Written by Abraham Higginbotham.
Monti: You know, I saw you do this when I was kid. I was so impressed, you know. You were so still and god-like. You know, it was at that moment that I knew I would be a dancer.
George, Sr.: Glad I could make a difference.
Narrator: Michael and Lindsay searched the crowd for their mother and Barry so they could revel in the public shaming they had engineered.
Michael: Mom, what the hell are you doing?
Narrator: But instead, they found her with Wayne.
Lucille: I don’t have to answer that.
Michael: I don’t know which one of you I’m more disappointed in. No, it’s Wayne. Wayne...!
Wayne Jarvis: I have needs. I am a man!
Michael: Hey, watch...
Lucille: What’s the difference? Your father doesn’t care about me. Barry tells me he’s not even trying to get out of prison.

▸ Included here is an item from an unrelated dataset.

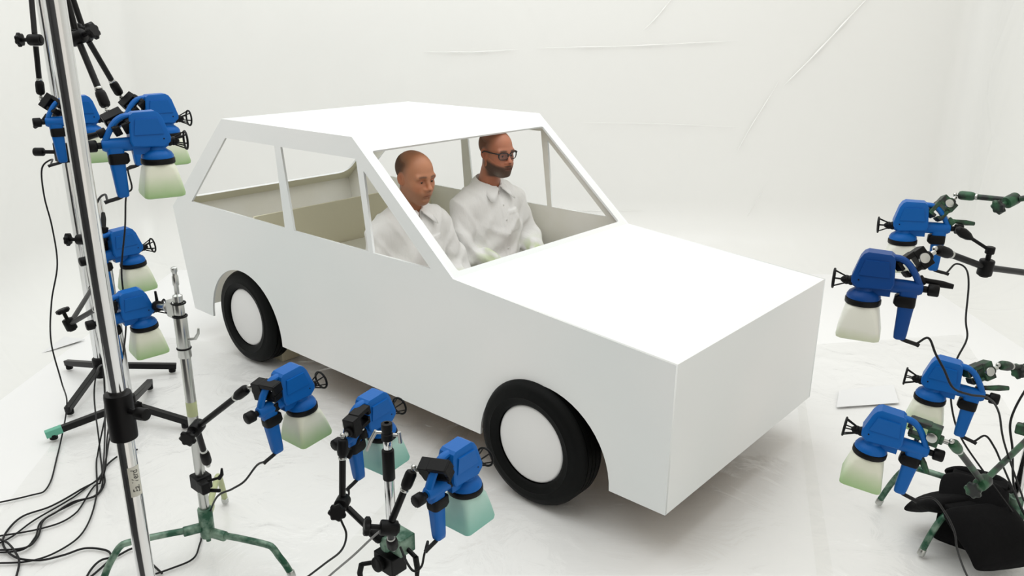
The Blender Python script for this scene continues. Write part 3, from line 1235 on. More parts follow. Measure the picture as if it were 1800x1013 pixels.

Lindsay: Mom, he’s here. Dad’s here.
Lucille: He’s here?
Lindsay: Yeah, he’s here.
Lucille: Why did you do this?
Lindsay: We were trying to teach you a lesson.
Lucille: You idiots. If he sees me with Wayne...
Michael: We’ll be stuck with Barry.
Wayne Jarvis: I shall duck behind that little garbage car.
Michael: Guy’s a pro.
Announcer: And now, ladies and gentlemen, Michelangelo’s The Creation of Adam.
Narrator: And George Michael made his debut...
Michael: Hey, that’s my... Yikes.
Narrator: ...breaking the pageant’s cardinal rule.
Man in Audience #1: How dare he!
Tobias: Oh, stop booing. There’s nothing wrong with it. There are dozens of us. Dozens!![]()
Narrator: Buster arrived with Lucille Austero and naturally assumed the yells of disgust were directed toward him.
Lucille 2: Buster, what is wrong with you?
Buster: What’s wrong with you?!
Lucille: Buster?
Buster: Oh, God. (Stammering.) I’m sorry, Lucille. (Moans.) Yeah, Lucille. Mom. I’m sorry!
Lucille 2: Man! That old lady has really done a number on you, hasn’t she?
Narrator: But George Michael wasn’t the only problem with the painting.
Woman in Audience #1: Where is God?
Woman in Audience #2: There is no God!
Lindsay: (Scoffs.) There goes my credit card payment.
Michael: Dad?! Dad! D...! Dad!
George, Sr.: Excuse me.
Michael: Dad! Hey, Dad, get back here!